A very interesting idea was proposed by MLIT: an operating company undertakes the operation of the driverless vehicle for a certain period of time or a certain distance. To use this service, the owner of this car makes a contract with the operating company and pays a fee. If an accident occurs during automated driving, the operating company will take responsibility. As a result, neither the car maker nor the driver has to take responsibility in the case of an accident instigated by the use of automated cars.
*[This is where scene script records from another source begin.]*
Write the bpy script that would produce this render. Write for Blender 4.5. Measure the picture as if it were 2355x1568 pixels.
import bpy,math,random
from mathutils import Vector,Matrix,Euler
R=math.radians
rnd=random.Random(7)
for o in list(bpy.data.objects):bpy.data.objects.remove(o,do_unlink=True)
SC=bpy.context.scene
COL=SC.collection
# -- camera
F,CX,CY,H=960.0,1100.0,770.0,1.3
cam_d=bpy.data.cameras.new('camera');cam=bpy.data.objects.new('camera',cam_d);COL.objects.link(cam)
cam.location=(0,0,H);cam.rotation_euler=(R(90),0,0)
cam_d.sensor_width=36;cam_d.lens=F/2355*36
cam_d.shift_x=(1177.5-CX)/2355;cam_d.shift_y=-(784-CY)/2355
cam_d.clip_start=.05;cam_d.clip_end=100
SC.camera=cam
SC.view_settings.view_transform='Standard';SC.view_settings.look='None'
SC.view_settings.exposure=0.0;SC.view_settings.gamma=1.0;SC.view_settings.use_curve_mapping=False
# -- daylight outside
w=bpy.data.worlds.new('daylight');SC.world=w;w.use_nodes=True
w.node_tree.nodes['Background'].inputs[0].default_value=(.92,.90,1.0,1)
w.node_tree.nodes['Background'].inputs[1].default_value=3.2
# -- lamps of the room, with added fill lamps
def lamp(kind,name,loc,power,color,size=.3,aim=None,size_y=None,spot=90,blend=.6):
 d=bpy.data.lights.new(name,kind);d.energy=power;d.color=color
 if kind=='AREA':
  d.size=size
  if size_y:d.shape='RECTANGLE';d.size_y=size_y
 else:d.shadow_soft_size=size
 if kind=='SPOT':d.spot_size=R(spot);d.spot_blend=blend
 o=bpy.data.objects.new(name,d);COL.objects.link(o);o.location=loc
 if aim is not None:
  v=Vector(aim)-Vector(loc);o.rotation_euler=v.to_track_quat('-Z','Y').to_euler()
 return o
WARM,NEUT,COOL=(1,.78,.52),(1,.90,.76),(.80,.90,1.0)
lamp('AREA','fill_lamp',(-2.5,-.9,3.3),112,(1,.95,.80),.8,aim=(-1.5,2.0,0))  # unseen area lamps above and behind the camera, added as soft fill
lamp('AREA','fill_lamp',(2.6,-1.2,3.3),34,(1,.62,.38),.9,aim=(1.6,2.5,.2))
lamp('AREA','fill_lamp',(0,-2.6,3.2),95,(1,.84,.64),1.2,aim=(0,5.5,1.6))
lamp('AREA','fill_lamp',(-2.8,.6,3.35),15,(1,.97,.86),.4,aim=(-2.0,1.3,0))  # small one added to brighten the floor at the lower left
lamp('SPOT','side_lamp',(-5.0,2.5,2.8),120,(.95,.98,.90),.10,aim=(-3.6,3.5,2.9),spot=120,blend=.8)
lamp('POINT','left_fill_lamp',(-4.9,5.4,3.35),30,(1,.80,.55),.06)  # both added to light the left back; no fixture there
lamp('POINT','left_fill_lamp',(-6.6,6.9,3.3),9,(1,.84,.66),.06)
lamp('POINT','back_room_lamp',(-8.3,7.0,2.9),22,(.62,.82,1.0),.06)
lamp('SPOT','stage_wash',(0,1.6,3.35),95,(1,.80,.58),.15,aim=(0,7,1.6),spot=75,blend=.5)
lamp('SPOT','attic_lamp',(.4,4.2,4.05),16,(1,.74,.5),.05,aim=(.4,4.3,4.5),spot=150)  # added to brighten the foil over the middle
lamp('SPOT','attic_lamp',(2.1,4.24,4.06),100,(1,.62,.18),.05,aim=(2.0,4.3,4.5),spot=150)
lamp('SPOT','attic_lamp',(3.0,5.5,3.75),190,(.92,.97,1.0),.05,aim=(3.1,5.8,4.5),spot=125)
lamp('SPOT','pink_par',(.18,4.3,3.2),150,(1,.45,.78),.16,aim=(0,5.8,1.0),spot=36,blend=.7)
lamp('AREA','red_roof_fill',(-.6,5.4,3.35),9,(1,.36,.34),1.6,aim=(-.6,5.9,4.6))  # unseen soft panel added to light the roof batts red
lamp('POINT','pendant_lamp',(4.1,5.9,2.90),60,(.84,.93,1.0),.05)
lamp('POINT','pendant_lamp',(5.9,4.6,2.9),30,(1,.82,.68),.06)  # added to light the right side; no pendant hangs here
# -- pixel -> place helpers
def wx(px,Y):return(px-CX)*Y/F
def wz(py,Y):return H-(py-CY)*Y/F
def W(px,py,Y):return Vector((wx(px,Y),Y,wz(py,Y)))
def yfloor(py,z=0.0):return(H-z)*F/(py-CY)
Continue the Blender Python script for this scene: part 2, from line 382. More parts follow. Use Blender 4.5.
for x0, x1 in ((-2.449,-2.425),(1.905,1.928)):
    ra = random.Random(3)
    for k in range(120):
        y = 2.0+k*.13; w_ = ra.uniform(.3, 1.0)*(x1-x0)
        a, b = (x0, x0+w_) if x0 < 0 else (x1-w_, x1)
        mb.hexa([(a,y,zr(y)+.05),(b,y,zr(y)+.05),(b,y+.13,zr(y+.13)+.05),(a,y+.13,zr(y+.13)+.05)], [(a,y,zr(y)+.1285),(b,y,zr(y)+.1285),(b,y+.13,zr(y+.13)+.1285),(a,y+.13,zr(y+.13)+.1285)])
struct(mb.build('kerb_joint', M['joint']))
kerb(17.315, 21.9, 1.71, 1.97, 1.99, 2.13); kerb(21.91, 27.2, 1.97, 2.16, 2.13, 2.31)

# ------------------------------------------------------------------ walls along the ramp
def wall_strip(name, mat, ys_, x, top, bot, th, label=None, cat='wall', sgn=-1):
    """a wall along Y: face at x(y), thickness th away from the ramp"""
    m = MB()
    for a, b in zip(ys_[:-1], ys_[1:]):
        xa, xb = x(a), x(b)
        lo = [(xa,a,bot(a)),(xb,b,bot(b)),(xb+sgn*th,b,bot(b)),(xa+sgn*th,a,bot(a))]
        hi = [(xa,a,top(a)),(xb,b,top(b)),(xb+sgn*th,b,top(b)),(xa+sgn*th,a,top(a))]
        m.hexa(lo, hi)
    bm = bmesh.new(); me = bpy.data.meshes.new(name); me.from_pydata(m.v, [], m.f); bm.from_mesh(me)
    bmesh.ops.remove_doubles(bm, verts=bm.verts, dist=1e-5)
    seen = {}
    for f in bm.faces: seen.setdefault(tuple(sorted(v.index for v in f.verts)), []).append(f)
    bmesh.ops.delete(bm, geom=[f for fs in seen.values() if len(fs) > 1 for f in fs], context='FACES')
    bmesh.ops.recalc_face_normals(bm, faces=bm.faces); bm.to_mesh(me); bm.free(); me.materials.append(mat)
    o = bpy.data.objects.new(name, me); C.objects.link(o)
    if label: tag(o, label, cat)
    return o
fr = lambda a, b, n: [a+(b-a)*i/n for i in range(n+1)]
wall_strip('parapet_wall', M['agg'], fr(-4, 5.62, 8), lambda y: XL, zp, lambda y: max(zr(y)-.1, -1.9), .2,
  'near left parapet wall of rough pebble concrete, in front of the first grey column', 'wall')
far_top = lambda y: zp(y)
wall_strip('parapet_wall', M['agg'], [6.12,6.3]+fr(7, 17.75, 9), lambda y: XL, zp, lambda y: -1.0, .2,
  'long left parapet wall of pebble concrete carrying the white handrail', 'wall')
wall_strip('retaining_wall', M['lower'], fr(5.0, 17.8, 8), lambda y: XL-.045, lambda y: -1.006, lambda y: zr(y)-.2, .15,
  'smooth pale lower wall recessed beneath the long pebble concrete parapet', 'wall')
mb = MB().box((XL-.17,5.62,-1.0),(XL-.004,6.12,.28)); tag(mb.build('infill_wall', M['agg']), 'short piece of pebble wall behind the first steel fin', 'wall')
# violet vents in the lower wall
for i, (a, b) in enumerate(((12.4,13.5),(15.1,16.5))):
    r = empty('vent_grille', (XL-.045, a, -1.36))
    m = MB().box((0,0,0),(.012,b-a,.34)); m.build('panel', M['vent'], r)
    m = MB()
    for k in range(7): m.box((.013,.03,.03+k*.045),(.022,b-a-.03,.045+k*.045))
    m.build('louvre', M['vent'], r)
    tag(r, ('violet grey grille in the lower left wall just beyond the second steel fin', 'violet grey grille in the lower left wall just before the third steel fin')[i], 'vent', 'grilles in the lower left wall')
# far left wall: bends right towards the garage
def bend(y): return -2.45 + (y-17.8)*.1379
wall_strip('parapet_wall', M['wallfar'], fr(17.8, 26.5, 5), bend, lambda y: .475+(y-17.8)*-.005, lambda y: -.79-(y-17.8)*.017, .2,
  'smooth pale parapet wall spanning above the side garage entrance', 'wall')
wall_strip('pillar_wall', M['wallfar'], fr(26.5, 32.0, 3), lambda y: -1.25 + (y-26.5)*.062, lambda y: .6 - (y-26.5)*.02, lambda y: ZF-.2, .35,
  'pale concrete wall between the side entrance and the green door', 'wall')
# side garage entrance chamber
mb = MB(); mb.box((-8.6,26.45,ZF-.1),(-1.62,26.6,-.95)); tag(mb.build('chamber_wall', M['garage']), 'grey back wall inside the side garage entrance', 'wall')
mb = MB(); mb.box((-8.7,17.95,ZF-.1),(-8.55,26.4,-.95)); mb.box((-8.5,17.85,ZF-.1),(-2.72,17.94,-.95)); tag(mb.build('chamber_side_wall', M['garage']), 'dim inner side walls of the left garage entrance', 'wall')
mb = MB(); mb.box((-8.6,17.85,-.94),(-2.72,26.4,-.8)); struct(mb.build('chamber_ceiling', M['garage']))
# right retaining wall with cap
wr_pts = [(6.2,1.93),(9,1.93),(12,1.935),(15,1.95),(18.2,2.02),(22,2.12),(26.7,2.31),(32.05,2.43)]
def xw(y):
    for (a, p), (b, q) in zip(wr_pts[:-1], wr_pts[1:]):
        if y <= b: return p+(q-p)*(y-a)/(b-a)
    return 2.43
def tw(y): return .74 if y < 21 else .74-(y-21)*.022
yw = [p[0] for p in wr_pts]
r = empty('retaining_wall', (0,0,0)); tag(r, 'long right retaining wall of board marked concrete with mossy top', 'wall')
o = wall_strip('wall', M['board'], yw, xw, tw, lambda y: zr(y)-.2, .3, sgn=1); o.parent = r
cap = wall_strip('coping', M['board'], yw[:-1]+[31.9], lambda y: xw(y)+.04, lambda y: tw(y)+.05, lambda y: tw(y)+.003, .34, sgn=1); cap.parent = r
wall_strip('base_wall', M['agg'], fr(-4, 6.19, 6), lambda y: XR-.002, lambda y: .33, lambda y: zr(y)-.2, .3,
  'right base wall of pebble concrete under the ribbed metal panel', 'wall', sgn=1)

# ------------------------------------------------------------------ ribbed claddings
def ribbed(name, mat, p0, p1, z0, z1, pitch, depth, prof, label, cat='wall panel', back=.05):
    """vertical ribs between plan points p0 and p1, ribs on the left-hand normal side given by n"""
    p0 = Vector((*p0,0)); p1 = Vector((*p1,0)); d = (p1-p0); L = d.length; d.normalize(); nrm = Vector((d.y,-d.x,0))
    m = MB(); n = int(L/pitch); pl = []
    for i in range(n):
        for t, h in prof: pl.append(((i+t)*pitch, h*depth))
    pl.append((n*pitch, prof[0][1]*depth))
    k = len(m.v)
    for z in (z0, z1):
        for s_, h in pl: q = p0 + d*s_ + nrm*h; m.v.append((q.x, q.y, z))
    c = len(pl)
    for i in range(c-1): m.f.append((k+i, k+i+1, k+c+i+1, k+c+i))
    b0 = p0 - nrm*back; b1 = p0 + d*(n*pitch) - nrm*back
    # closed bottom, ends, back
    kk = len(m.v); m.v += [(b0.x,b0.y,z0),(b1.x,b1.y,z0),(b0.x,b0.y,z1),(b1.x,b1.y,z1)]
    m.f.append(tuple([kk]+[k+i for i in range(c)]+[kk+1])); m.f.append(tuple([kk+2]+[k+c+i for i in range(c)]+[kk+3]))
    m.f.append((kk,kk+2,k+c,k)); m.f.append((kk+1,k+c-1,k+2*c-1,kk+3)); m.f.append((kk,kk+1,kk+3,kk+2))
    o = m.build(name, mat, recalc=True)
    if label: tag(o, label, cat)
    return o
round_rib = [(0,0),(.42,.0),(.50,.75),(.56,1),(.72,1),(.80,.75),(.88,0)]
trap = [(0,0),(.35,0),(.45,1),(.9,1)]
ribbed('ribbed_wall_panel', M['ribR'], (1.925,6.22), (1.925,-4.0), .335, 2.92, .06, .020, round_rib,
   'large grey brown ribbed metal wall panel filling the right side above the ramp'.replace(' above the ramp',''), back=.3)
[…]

Within EU-projects like ‘Interactive,’ the utmost benefit of adding a laser scanner and a mono vision camera system to long and short range radar has been evaluated. It could be demonstrated that radar and laser scanners are intelligent additions to each other, solving the majority of perception challenges. What they leave unsolved is done by mono vision camera support. Hence, for the foreseeable future, LRR and SRR sensors will remain the workhorse of the automotive industry.

The EU commission’s ICT for Transport is searching for new solutions; C2C RadCom, utilizing the 76 to 81 GHz radar bands on a timeshared basis (e.g., by means of OFDM modulation) for ID and information exchange between closely operating cars, is such an application, enhancing radar operation.

The concept of employing even higher frequency bands than the 77 GHz range for automotive use, e.g., 158 GHz for ACC or 122 GHz for near-range parking sensors are trends being encouraged by the EU commission. Within the European ‘success-project,’ which was finalized in May this year, the appropriate technology for 122 GHz was developed and investigated.

Other EU projects should be mentioned, such as SAfe Road TRains for the Environment (SARTRE), whereby research is ongoing under the lead of Volvo Trucks for platooning, i.e., enabling very close separation distances between trucks at normal speeds by means of highly automated longitudinal and lateral control in a road train. Some years ago Mercedes-Benz Trucks worked on a similar project dubbed “elektronische Deichsel” (electronic towbar). The applicability and usefulness of this approach was tested during several test campaigns carried out on the Brenner highway between Austria and Italy in the 1990s. Issues like the ones just described will be discussed in detail within W24 on Automotive Radar, as part of the EuMC/EuRAD program at EuMW 2013.

Conclusion

Taking all of the trends and assumptions described as a whole, it is apparent that the paradigm change that had to come, has already taken place: Until today all automotive systems had only a narrow planning horizon – the driver takes action with the system re-acting; in the future we will have a substantially longer planning horizon – the system will take action, while the driver is in control only; and advanced driver-control systems need a very good explanation for proper use – ADAC requires easy-to-understand demo video(s) to make it easy for people to comprehend.

Automotive radar in all its facets, from LRR via MRR to SRR, has shown that it has the capability to reduce the number and the severity of road accidents. We are currently in the “decade of action for road safety 2011-2020” and autonomous driving has come into direct focus with automotive radar being the workhorse for this ADAS approach in the future.

To put it into words: today we are already able to drive with:

  • “Feet off” – employing ACC systems like Distronic Plus
  • “Hands off” – becomes feasible using the upcoming ‘Autobahn Pilot’
  • “Eyes off” – has still to be demonstrated and made possible.